Edit: the correct answer is $-4x +4y +z -31 =0$, but I don't know how I was so off.
Let $l$ be the line in $\mathbb{R}^3$ given by the Cartesian equation
$$x+8=\frac{y+1}3=\frac{3−z}8.$$
Let $P$ be the plane that contains $l$ and also contains the point $B(−4,7,−13)$
Find a Cartesian equation for P
I'm not sure where I went wrong with this question; I found the cartesian equation to be $4x +4y -z -25 =0$. Working :
$x =t-8$, $y =3t-1$, $z =-8t +3$ $$A =(-8,-1,3)$$
$$AB = \begin{bmatrix}4\\8\\-16\end{bmatrix}$$
normal : $$n = AB \wedge \begin{bmatrix}-8\\-1\\3\end{bmatrix}$$ $$= \begin{bmatrix}16\\16\\-4\end{bmatrix}$$
Then I substituted the pt and normal vector into the point normal form
Let the sought equation of the plane be $\pi: ax+by+cz+d=0$ with normal vector $\overrightarrow{N}=(a,b,c)$.
Since we want the point $P(-4,7,-13)$ to belong to the plane, we make the point satisfy the plane equation: $$P\in \pi\iff-4a+7b-13c+d=0.\tag{1}$$
Notice that the given line equation can be written in standard form as: $$L:\quad \frac{x+8}{1}=\frac{y+1}{3}=\frac{z-3}{-8}$$ Hence, we identify the direction vector $\overrightarrow{S}=(1,3,-8)$ and an initial point $P_{0}(-8,-1,3)$.

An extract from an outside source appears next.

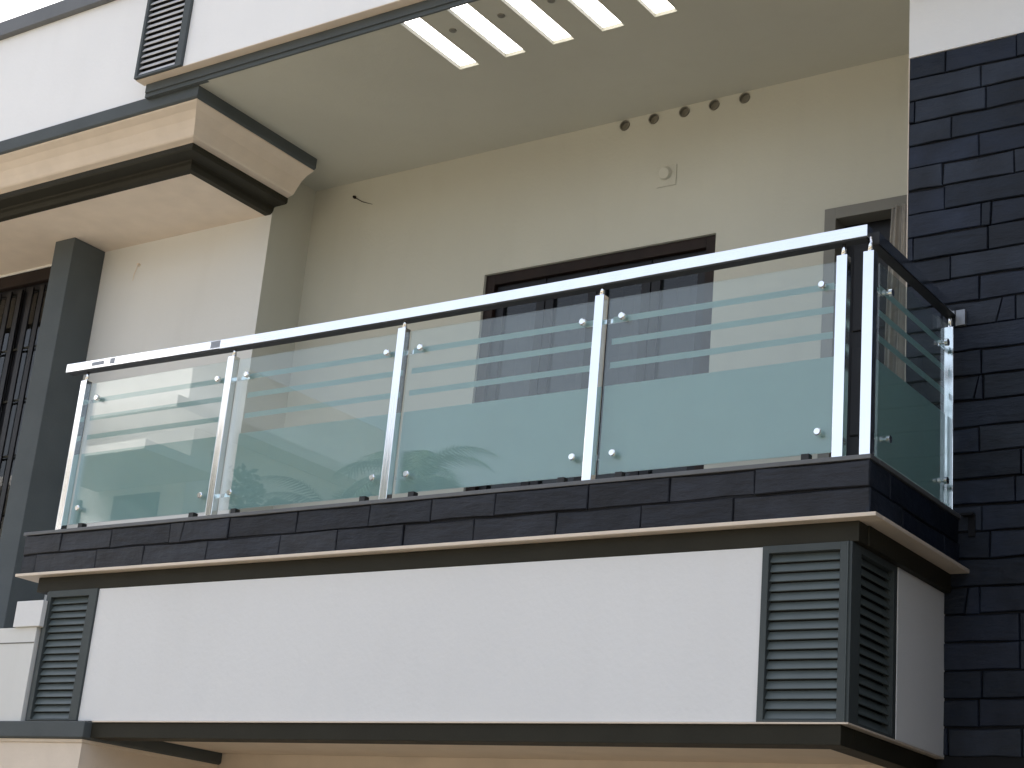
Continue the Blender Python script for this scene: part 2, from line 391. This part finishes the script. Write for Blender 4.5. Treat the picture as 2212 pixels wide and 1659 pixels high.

Now, the line belongs to the plane if and only if the direction vector of the line and the normal vector of the plane are orthogonal, and furthermore, any point on the line satisfies the plane equation.
Thus, we find:
$$\overrightarrow{S}\cdot \overrightarrow{N}=0\iff a+3b-8c=0\tag{2}$$ and also, $$P_{0}\in\pi\iff-8a-b+3c+d=0\tag{3}$$ The system of equations $(1),(2)$, and $(3)$ has a solution: $$(a,b,c,d)=(a,-a,-a /4,31a/4),$$ with $a$ being a nonzero real number.
Hence, the sought plane is: $$\pi: ax+by+cz+d=0\iff ax-ay-\frac{a}{4}z+\frac{31a}{4}=0$$ Dividing everything by $a\neq 0$ and multiplying by $-4$, we get: $$\pi: -4x+4y+z-31=0$$ which coincides with the initial given answer.